First coming to the attention of Stan Getz and gigging with this jazz luminary, Silver gained a decent amount of notoriety to the point of earning a spot at the Birdland as an accompanist. This move would basically be what the rest of his career was predicated on.
Working at the Birdland allowed Silver to become familiar with the major jazz players – and record execs – on the New York scene. Eventually, the pianist hooked up with drummer Art Blakey. And as a result of their work together, took jazz to a new place.
There have and will always continue to be genre names that endlessly dove tail into one another. Hard Bop is one of this genre names. Using the model of Parker, Coltrane and Davis – with whom Silver worked briefly – the project of Blakey and Silvers, named the Jazz Messengers, set out to bring the swing back into bop. Of course one might argue that Miles swings as hard as anyone does. That may well be the case, but the grand and surprising changes that he instituted throughout his life time can’t be said to be consistent.
Blakey and Silver worked together for a few years. And as Silver departed, Blakey continued on using the Jazz Messengers moniker until the end of his career. Horace Silver, though, had other works in store.
After parting ways with the Jazz Messengers, Silver’s work continued to evolve. And whereas the Jazz Messengers could be referred to as hard bop, some of Silver’s subsequent dates, while still maintaining a strong correlation to his work with Blakey, served to spur on what would become soul jazz.
The incorporation of antiquated, but uniquely African American influences kept Silver swinging. And to his credit, the basic tenets of soul jazz are still in place today. But one of the most exemplary recordings of this style was turned in by a figure who a good deal of the jazz cognoscenti don’t consider indispensible. The 1965 recording of The In Crowd marked a commercial high point for the medium, but also gave the genre an anthem that could be appreciated by not only jazzbos, but more passive jazz fans.

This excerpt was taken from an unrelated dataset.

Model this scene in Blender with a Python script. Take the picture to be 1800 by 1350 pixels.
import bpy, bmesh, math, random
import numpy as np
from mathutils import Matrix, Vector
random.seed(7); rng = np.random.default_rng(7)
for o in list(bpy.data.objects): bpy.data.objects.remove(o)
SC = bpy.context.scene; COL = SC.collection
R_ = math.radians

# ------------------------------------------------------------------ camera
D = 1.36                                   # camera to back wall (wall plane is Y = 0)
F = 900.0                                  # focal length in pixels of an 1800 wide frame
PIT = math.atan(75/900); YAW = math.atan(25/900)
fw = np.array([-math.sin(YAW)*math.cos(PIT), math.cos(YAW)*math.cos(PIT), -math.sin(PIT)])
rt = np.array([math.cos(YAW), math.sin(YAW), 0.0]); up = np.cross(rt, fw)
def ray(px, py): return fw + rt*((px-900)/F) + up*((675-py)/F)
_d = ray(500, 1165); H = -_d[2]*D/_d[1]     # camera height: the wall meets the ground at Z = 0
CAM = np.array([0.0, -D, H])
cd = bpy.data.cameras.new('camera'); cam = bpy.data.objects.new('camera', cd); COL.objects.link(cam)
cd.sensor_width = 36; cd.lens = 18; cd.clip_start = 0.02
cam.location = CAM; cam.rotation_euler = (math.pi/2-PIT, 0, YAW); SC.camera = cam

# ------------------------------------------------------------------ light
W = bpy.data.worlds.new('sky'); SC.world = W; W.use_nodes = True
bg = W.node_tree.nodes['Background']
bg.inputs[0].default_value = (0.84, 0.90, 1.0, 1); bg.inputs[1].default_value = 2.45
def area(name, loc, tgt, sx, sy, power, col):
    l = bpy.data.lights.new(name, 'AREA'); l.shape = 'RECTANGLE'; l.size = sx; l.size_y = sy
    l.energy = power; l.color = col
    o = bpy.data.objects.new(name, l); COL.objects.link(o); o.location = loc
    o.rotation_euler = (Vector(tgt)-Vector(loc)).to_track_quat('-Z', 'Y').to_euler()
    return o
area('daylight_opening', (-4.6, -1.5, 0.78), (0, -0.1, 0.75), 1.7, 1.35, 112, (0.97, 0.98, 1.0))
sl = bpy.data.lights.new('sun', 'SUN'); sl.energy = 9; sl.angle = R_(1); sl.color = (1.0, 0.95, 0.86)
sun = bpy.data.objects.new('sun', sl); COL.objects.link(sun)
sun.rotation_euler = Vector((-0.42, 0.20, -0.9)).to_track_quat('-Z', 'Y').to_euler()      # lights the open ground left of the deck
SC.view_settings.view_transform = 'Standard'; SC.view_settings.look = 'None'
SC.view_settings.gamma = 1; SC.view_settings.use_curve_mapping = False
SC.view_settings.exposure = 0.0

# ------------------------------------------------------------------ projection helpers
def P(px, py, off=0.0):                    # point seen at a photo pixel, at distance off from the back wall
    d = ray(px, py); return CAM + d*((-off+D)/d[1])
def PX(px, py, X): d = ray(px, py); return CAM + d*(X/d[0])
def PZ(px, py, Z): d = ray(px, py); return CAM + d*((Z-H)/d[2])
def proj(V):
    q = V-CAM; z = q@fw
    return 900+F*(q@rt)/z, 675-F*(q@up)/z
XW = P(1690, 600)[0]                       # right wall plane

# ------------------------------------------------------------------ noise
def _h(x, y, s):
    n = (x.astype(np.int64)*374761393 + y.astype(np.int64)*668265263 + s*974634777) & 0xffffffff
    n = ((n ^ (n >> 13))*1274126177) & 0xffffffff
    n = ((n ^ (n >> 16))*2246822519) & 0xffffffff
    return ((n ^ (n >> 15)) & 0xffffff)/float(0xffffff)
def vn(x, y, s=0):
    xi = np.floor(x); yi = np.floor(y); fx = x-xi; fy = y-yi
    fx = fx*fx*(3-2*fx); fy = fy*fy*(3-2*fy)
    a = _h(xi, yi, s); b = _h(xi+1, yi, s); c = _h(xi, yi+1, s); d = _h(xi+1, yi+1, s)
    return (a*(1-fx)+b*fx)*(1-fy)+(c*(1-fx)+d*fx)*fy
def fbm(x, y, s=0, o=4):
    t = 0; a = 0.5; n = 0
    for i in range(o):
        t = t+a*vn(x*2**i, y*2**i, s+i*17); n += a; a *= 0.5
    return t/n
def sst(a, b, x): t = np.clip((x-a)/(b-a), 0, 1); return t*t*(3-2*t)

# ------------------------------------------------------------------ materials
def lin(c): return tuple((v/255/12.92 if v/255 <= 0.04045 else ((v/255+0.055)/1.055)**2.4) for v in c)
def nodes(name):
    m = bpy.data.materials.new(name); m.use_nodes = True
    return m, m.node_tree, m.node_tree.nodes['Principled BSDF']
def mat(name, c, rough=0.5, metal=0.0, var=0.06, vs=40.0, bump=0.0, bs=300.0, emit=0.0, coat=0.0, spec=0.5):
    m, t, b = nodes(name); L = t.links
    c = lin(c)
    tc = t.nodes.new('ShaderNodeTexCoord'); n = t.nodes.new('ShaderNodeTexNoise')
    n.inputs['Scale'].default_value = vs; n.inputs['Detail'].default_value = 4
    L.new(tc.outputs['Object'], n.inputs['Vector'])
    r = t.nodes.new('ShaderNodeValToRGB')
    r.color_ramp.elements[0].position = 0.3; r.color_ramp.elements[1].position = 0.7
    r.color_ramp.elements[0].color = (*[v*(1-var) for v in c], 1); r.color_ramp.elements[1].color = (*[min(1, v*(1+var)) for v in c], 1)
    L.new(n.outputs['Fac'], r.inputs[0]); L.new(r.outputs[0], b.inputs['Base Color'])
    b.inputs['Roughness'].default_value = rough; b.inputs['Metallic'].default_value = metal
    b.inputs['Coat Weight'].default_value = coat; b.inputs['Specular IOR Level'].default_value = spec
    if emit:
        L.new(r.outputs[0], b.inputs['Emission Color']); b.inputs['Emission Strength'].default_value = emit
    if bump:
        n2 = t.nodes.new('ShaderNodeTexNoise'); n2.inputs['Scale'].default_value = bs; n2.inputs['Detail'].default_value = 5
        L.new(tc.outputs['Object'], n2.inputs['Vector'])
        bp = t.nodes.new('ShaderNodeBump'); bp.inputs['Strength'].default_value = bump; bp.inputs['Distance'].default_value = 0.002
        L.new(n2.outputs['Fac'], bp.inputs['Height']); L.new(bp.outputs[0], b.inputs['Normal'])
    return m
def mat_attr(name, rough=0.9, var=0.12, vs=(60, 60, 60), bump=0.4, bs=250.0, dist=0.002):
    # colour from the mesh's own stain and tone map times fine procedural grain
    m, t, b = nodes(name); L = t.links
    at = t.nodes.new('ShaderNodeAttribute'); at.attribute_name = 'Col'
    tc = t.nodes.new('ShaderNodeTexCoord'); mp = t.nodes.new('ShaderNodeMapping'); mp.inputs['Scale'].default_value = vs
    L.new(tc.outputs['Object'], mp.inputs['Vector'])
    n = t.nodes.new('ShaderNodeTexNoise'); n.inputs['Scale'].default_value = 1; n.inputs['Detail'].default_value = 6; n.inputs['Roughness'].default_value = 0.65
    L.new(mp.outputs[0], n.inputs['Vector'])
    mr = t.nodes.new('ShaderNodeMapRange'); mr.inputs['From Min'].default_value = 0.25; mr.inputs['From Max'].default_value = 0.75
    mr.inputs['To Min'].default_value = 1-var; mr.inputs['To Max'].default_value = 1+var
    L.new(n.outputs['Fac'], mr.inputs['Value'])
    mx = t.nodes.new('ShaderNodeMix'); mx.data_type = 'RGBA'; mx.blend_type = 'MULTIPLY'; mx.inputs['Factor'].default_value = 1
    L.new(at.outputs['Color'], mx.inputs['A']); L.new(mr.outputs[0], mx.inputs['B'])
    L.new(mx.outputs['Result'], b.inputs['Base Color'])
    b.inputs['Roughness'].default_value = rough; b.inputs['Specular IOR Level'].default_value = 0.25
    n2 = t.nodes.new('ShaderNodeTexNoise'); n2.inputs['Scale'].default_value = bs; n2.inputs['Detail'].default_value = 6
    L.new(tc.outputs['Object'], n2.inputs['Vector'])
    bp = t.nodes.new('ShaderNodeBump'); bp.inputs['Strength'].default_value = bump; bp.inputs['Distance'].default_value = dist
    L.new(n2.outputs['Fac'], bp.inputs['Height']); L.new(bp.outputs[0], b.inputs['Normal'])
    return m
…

Working in a trio setting, Ramsey Lewis, Redd Holt and Eldee Young set up a three evening run at Washington D.C.’s Bohemian Cavern’s. Being culled from these dates, The In Crowd’s most rewarding moment is the title track. Within this seemingly simple blues construction no one is really featured. Obviously, the keys of Lewis are out front, but his solos are pretty basic and always anchored by his light chording. The crowd and its audible response to the song, though, work to show an enthusiasm that many strains of more cerebral jazz couldn’t elicit from the general public. And regardless of what one may thing of Lewis’ career as a whole, this one moment had a drastic effect on not only the sub-genre of soul jazz, but on jazz in its entirety.